* [Your task]:
Of the records that follow, copy only the lines from the line containing "The Blender Python" to the line containing "o.matrix_parent_inverse = wmat(p).inverted()", both included, exactly as written.

* [Extracted information]:
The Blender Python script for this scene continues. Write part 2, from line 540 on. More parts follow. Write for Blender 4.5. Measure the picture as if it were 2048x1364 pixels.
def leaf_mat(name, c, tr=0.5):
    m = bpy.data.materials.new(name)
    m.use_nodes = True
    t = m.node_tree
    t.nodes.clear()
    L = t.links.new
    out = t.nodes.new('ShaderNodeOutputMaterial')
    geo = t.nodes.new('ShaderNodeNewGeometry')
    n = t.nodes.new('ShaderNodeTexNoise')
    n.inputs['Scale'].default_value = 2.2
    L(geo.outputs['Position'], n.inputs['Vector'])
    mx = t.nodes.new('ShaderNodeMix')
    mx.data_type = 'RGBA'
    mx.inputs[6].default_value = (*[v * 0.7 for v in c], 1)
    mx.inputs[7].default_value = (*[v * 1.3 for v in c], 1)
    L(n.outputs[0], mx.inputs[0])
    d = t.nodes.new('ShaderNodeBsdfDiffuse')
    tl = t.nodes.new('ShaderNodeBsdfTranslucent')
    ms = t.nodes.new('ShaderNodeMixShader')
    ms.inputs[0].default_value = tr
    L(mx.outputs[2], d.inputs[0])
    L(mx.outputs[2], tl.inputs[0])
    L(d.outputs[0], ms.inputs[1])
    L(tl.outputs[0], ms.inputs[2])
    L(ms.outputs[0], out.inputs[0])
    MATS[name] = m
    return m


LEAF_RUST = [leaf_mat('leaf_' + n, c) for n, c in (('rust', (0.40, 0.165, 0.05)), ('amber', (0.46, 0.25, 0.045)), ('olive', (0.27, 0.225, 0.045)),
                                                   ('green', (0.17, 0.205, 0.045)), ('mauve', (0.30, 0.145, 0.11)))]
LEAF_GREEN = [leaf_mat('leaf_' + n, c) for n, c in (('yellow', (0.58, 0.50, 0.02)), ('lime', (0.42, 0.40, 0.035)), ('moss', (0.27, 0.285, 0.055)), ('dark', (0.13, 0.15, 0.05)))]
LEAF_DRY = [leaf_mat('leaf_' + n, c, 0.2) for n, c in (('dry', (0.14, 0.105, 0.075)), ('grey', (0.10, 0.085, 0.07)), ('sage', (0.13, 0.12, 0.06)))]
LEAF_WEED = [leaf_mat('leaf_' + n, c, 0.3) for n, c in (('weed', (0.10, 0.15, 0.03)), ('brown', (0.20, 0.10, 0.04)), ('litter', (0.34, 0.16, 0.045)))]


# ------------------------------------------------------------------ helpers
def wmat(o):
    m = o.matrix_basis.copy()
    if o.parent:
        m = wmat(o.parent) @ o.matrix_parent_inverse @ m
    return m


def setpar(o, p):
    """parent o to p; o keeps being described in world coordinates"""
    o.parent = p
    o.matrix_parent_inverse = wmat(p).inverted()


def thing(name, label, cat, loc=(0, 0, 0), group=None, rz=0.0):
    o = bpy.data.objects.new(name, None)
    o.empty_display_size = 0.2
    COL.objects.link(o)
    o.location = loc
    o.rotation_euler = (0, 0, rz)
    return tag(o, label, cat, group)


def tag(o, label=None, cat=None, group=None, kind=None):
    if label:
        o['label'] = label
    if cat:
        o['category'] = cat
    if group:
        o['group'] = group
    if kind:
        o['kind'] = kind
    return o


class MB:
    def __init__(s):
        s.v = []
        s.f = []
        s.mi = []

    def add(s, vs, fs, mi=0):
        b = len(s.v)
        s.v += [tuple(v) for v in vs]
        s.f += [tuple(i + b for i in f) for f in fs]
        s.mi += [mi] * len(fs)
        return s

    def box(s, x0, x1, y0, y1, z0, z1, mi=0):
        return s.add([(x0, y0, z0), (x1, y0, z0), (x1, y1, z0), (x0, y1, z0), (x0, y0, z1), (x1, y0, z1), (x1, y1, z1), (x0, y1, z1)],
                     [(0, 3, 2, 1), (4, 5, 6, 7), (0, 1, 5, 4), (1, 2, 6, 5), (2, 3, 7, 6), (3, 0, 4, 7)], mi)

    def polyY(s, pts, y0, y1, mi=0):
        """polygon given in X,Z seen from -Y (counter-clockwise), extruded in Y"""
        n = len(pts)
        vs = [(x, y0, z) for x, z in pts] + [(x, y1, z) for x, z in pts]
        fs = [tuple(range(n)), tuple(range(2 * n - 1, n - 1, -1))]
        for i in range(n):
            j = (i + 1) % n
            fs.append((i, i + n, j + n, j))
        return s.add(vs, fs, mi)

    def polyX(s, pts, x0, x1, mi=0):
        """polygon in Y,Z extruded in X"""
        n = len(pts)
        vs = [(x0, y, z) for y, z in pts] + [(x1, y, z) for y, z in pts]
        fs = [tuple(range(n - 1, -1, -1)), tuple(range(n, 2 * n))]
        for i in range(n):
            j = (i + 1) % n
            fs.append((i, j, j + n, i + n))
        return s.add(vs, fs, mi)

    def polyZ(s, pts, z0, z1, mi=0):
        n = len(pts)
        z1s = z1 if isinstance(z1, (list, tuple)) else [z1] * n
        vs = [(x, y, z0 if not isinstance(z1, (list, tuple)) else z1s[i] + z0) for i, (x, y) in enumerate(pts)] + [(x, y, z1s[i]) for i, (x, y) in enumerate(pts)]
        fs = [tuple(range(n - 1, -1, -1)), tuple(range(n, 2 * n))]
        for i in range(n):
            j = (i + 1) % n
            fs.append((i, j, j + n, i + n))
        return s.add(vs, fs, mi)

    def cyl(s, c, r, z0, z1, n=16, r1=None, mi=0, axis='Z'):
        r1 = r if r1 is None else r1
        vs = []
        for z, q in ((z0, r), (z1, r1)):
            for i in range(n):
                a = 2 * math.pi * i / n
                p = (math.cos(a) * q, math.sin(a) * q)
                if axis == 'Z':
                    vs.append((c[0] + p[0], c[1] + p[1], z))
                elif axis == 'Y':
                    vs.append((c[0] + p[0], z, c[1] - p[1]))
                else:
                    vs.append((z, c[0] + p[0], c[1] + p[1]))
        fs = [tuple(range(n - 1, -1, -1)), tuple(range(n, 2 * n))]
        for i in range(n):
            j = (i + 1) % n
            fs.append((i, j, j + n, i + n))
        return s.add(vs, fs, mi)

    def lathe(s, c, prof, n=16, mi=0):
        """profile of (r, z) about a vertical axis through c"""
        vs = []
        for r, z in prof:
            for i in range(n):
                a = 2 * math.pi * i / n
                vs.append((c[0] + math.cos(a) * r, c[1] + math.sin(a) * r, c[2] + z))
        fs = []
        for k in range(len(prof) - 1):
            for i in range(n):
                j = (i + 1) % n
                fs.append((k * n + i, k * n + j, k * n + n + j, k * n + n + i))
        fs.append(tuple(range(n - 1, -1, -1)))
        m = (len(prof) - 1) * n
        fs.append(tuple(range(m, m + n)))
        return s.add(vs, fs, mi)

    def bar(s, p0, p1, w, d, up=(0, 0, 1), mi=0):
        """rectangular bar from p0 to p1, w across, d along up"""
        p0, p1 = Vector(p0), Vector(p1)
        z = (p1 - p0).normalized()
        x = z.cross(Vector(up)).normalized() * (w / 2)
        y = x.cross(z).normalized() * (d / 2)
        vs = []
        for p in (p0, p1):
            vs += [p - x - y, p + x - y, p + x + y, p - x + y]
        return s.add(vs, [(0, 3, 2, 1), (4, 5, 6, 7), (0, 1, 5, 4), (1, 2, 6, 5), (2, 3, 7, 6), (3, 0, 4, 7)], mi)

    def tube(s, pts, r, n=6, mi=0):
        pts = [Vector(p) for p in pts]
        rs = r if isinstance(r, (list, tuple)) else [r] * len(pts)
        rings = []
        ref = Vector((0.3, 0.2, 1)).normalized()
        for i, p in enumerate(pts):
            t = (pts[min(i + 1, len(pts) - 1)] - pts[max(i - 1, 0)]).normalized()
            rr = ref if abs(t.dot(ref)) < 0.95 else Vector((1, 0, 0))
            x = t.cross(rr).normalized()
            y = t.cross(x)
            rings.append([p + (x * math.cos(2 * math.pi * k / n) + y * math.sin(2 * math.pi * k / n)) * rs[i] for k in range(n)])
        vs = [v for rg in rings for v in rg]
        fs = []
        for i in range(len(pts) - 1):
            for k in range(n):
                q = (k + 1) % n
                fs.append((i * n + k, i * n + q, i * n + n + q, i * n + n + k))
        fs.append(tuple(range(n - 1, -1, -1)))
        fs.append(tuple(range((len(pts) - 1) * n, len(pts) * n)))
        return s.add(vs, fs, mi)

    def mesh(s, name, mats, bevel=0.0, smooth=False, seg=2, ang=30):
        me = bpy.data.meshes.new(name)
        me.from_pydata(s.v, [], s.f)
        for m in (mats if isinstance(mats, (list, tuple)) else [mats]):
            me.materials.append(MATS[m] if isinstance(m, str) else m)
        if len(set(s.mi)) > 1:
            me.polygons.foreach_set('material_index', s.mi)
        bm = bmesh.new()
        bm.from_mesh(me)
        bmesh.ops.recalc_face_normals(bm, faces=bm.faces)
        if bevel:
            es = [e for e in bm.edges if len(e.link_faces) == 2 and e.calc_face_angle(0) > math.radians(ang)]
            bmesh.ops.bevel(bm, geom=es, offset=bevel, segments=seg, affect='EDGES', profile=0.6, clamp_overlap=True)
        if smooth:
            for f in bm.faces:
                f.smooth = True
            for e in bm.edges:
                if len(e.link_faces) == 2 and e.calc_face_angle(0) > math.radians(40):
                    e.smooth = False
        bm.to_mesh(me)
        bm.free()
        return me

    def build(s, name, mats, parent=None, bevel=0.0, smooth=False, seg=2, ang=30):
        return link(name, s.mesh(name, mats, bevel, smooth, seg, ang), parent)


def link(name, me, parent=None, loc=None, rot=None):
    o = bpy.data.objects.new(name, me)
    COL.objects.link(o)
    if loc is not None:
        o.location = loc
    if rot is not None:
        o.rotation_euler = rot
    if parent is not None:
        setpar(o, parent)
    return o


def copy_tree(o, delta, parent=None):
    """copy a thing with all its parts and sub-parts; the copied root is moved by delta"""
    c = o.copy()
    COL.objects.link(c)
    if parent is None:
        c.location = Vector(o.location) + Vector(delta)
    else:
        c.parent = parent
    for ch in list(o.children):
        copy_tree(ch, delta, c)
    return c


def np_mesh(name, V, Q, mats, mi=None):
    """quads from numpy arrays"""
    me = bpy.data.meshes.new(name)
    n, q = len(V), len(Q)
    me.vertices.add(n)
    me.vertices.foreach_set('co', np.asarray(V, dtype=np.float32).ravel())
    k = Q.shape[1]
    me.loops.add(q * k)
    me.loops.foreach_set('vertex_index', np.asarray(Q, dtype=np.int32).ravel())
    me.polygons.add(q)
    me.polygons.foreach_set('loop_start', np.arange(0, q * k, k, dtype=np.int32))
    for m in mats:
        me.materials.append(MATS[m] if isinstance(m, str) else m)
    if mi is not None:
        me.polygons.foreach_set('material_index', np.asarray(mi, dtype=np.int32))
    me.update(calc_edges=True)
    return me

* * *

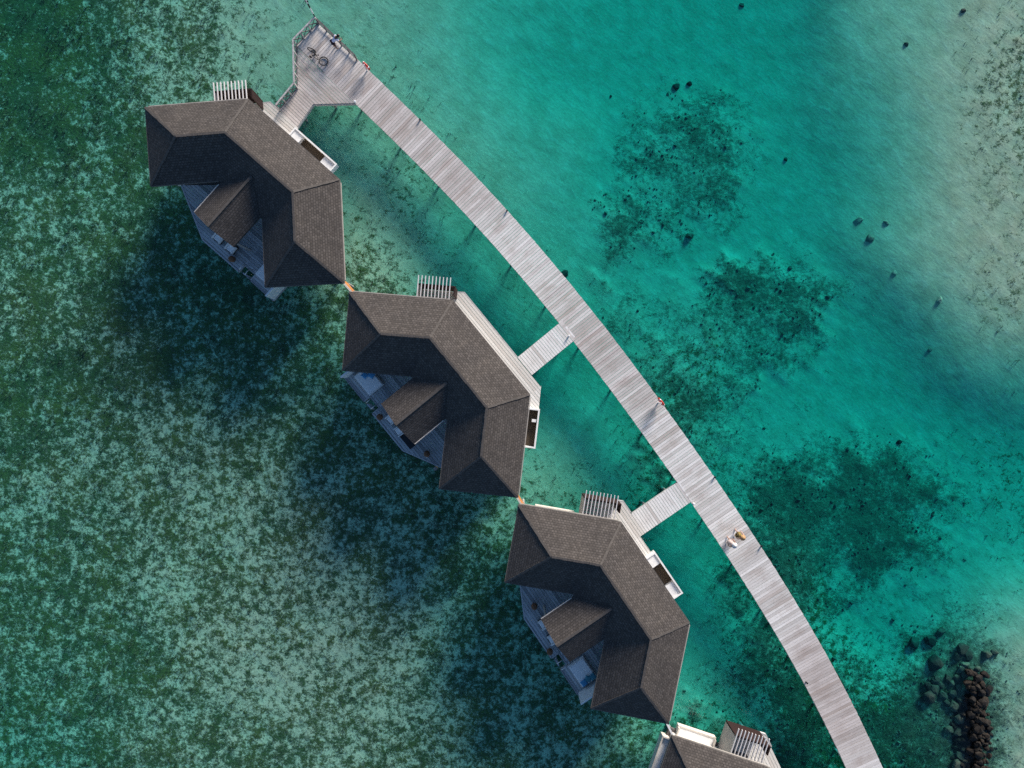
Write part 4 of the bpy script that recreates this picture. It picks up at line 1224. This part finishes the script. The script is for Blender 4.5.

* [Answer to this exercise]:
The Blender Python script for this scene continues. Write part 2, from line 540 on. More parts follow. Write for Blender 4.5. Measure the picture as if it were 2048x1364 pixels.
def leaf_mat(name, c, tr=0.5):
    m = bpy.data.materials.new(name)
    m.use_nodes = True
    t = m.node_tree
    t.nodes.clear()
    L = t.links.new
    out = t.nodes.new('ShaderNodeOutputMaterial')
    geo = t.nodes.new('ShaderNodeNewGeometry')
    n = t.nodes.new('ShaderNodeTexNoise')
    n.inputs['Scale'].default_value = 2.2
    L(geo.outputs['Position'], n.inputs['Vector'])
    mx = t.nodes.new('ShaderNodeMix')
    mx.data_type = 'RGBA'
    mx.inputs[6].default_value = (*[v * 0.7 for v in c], 1)
    mx.inputs[7].default_value = (*[v * 1.3 for v in c], 1)
    L(n.outputs[0], mx.inputs[0])
    d = t.nodes.new('ShaderNodeBsdfDiffuse')
    tl = t.nodes.new('ShaderNodeBsdfTranslucent')
    ms = t.nodes.new('ShaderNodeMixShader')
    ms.inputs[0].default_value = tr
    L(mx.outputs[2], d.inputs[0])
    L(mx.outputs[2], tl.inputs[0])
    L(d.outputs[0], ms.inputs[1])
    L(tl.outputs[0], ms.inputs[2])
    L(ms.outputs[0], out.inputs[0])
    MATS[name] = m
    return m


LEAF_RUST = [leaf_mat('leaf_' + n, c) for n, c in (('rust', (0.40, 0.165, 0.05)), ('amber', (0.46, 0.25, 0.045)), ('olive', (0.27, 0.225, 0.045)),
                                                   ('green', (0.17, 0.205, 0.045)), ('mauve', (0.30, 0.145, 0.11)))]
LEAF_GREEN = [leaf_mat('leaf_' + n, c) for n, c in (('yellow', (0.58, 0.50, 0.02)), ('lime', (0.42, 0.40, 0.035)), ('moss', (0.27, 0.285, 0.055)), ('dark', (0.13, 0.15, 0.05)))]
LEAF_DRY = [leaf_mat('leaf_' + n, c, 0.2) for n, c in (('dry', (0.14, 0.105, 0.075)), ('grey', (0.10, 0.085, 0.07)), ('sage', (0.13, 0.12, 0.06)))]
LEAF_WEED = [leaf_mat('leaf_' + n, c, 0.3) for n, c in (('weed', (0.10, 0.15, 0.03)), ('brown', (0.20, 0.10, 0.04)), ('litter', (0.34, 0.16, 0.045)))]


# ------------------------------------------------------------------ helpers
def wmat(o):
    m = o.matrix_basis.copy()
    if o.parent:
        m = wmat(o.parent) @ o.matrix_parent_inverse @ m
    return m


def setpar(o, p):
    """parent o to p; o keeps being described in world coordinates"""
    o.parent = p
    o.matrix_parent_inverse = wmat(p).inverted()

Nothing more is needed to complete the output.